Вот так вот взрослые люди поддались на обман, скорее по причине того, что им очень этого хотелось. Волошин вспоминал: «Неожиданной во всей этой истории явилась моя дуэль с Гумилевым. Он знал Лилю давно и давно уже предлагал ей помочь напечатать ее стихи, однако о Черубине он не подозревал истины. В 1909 году летом, будучи в Коктебеле вместе с Лилей, он делал ей предложение.
В то время, когда Лиля разоблачила себя, в редакционных кругах стали расти сплетни.
Лиля обычно бывала в редакции одна, так как жених ее, Воля Васильев (Васильев Всеволод Николаевич (1883—?) — инженер-гидролог), бывать с ней не мог: он отбывал воинскую повинность. Никого из мужчин в редакции она не знала. Одному немецкому поэту, Гансу Гюнтеру, который забавлялся оккультизмом, удалось завладеть доверием Лили. Она была в то время в очень нервном, возбужденном состоянии. Очевидно, Гюнтер добился от нее каких-нибудь признаний. Он стал рассказывать, что Гумилев говорит о том, как у них с Лилей в Коктебеле был большой роман. Все это в очень грубых выражениях. Гюнтер даже устроил Лиле “очную ставку” с Гумилевым, которому она принуждена была сказать, что он лжет. Гюнтер же был с Гумилевым на "ты" и, очевидно, на его стороне. Я почувствовал себя ответственным за все это и, с разрешения Воли, после совета с Леманом, одним из наших общих с Лилей друзей, через два дня стрелялся с Гумилевым».

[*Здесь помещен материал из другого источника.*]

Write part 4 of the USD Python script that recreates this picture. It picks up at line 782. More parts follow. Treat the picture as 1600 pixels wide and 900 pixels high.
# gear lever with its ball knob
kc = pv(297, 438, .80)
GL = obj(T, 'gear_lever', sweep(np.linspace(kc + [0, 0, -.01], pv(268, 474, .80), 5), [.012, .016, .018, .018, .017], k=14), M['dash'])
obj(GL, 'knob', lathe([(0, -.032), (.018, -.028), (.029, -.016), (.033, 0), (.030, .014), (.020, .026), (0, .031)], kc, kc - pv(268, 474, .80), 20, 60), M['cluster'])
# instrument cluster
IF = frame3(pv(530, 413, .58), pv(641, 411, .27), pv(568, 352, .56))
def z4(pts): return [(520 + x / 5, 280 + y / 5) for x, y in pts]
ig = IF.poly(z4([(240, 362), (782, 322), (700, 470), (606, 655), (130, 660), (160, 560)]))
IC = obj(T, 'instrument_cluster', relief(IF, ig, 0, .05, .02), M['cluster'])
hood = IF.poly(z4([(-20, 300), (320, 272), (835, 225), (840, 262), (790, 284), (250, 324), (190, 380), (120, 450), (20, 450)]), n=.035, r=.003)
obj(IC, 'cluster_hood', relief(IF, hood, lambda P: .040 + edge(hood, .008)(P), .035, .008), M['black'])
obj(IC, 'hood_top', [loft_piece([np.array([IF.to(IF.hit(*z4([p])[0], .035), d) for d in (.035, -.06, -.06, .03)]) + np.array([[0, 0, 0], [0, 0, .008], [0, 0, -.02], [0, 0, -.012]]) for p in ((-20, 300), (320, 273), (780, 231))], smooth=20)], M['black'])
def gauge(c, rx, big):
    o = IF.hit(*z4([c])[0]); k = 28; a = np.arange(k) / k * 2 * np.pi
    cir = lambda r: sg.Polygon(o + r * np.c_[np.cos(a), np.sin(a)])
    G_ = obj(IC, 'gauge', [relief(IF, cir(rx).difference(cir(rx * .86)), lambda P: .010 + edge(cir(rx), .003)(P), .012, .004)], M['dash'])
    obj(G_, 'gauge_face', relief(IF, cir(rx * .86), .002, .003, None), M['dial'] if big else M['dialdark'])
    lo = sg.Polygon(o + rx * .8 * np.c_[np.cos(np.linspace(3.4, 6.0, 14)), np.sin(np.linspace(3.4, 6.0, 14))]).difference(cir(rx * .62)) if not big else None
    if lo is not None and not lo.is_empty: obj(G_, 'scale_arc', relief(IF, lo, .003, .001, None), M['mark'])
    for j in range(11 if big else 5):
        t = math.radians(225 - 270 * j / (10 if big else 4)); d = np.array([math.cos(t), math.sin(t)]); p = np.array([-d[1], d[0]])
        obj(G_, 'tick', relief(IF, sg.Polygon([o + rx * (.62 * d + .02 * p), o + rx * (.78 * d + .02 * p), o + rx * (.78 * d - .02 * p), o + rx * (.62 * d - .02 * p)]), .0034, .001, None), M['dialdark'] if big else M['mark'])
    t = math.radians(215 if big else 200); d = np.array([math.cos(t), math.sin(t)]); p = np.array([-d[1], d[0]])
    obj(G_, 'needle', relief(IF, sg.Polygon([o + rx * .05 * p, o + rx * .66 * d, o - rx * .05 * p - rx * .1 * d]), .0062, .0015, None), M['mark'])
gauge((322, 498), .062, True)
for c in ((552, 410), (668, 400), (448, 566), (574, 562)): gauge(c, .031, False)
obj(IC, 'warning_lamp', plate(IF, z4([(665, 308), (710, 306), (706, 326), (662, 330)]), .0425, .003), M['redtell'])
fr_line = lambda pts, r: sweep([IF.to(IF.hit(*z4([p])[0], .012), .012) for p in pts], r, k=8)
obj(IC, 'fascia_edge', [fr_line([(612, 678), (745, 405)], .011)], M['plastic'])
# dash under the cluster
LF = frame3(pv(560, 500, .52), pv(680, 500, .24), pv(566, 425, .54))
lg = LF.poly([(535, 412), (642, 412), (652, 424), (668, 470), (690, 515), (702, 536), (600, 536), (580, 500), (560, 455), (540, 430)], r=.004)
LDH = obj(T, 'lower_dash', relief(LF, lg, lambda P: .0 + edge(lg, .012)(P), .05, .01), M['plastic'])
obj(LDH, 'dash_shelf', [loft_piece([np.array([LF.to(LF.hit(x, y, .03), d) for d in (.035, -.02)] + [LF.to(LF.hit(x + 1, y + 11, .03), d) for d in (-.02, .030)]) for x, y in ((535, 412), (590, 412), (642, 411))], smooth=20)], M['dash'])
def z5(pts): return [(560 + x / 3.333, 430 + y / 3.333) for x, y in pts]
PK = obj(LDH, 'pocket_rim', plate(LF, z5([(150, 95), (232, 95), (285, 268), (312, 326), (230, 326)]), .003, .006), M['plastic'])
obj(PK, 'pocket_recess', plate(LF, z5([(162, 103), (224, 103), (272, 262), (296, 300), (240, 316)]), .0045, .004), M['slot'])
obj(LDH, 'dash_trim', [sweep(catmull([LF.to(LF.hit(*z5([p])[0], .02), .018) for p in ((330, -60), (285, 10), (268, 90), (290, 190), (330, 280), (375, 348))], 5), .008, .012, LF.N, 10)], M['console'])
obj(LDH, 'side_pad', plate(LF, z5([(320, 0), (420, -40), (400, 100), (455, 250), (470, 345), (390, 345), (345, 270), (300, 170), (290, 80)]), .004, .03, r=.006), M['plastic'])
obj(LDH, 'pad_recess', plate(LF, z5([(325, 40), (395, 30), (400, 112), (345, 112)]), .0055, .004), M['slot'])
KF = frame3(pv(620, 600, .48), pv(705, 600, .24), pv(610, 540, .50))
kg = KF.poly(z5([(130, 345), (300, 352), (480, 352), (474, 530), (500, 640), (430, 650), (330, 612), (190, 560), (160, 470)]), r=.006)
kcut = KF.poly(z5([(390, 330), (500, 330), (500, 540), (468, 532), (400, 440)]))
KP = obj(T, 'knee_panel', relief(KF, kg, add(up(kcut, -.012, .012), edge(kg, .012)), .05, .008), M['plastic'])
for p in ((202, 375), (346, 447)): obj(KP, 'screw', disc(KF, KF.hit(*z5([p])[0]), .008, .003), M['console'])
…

Все началось в мастерской Головина в Мариинском театре во время представления "Фауста". Головин в это время писал портреты поэтов, сотрудников "Аполлона". Волошин отвесил оплеуху по всем правилам дуэльного искусства, как учил его Гумилев: сильно, кратко и неожиданно.
«В первый момент я сам ужасно опешил, а когда опомнился, услышал голос И. Ф. Анненского: "Достоевский прав, звук пощечины – действительно мокрый". Гумилев отшатнулся от меня и сказал: "Ты мне за это ответишь". (Мы с ним не были на "ты".) Мне хотелось сказать: "Николай Степанович, это не брудершафт". Но тут же сообразил, что это не вязалось с правилами дуэльного искусства, и у меня внезапно вырвался вопрос: "Вы поняли?" (То есть: поняли ли – за что?) Он ответил: "Понял"
На другой день рано утром мы стрелялись за Новой Деревней возле Черной речки, если не той самой парой пистолетов, которой стрелялся Пушкин, то, во всяком случае, современной ему. Гумилев промахнулся, у меня пистолет дал осечку. Он предложил мне стрелять еще раз. Я выстрелил, боясь, по неумению своему стрелять, попасть в него. Не попал, и на этом наша дуэль окончилась. Секунданты предложили нам подать друг другу руки, но мы отказались.
После этого я встретился с Гумилевым только один раз, случайно, в Крыму, за несколько месяцев до его смерти. Нас представили друг другу, не зная, что мы знакомы. Мы подали друг другу руки, но разговаривали недолго: Гумилев торопился уходить».
А что сама Дмитриева? После разоблачения Черубины интерес к ней пропал. Она вышла замуж за инженера Всеволода Васильева, взяла его фамилию. После революции ее арестовывают, высылают из Петрограда, она возвращается, ее повторно высылают в Ташкент, где она умерла от рака печени. И, пожалуй, историй с мистификацией, была самой яркой страницей ее жизни.